A cold statistic citing the number of new jobs is not a valid representation of economic growth, in America or anywhere else. Any economist who uses both their brain and their heart would agree.

We cannot, as Smith seems to think, leave the economy “to its own devices.”

Capitalist economic philosophy has been left to its own devices for over half a millennium, and it has come to wield upon us a double-edged sword of increased economic prosperity for the perennially wealthy, and persistent economic inequality for those who have the luck of being born into existing poverty.

Smith is right that our economy rests “at the feet of the entrepreneurs, investors and businessmen that turn the engine of economic growth,” which is exactly the reason why unrestrained capitalism is inherently immoral and corrupt. The problem lies in the fact that an unrestrained capitalist economy, buttressed by the work of said investors and businessmen, is an impersonal machine driven by the demands of the dollar, which has shown itself throughout history to be notoriously apathetic toward the idea of human equality on any level — whether social, economic or otherwise.

Let whomever wants to let the facts speak for themselves, whether Republican or Democrat, do so. And let us all note as well the economic disparity which nonetheless continues to permeate every fiber of our society, from the dilapidated family farms of South Dakota to the slums of Chicago.

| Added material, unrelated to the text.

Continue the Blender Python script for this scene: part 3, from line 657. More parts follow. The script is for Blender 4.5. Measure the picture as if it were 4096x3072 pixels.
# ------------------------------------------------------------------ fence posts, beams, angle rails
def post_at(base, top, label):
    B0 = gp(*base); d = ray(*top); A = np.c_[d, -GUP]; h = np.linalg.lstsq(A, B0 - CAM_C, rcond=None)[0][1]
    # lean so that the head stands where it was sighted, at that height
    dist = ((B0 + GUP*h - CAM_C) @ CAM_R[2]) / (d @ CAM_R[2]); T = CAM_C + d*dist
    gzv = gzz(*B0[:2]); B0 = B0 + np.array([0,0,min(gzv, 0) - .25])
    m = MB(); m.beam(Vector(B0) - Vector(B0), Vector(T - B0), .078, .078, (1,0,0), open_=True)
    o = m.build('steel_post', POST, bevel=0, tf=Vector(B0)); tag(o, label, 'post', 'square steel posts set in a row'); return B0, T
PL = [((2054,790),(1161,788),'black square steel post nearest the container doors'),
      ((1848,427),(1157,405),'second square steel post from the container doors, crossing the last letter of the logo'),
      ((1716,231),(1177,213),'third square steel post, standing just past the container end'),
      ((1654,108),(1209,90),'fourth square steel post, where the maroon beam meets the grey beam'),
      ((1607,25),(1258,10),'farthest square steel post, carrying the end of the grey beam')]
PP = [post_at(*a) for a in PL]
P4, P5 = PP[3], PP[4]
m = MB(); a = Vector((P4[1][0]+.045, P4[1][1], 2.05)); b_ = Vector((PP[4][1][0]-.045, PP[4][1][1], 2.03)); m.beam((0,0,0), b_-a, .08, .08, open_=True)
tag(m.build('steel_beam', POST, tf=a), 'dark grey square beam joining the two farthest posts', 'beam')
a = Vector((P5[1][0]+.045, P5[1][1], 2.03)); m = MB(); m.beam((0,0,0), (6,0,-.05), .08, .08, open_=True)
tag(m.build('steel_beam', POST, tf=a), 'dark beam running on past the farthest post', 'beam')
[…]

The distress of a human life speaks louder than any statistic ever will.

The Democratic Party is out of touch with America, and so is the Republican Party.

The sad truth is that many voters this November will be convinced that one or the other are not, because the only thing that matters for many Americans is an election strategy that tells us we will be able to keep our comfortably sustainable middle-class, salary-based lives, with our Honda in the driveway and our vacations for two weeks every summer.

There should be so much more to politics than this.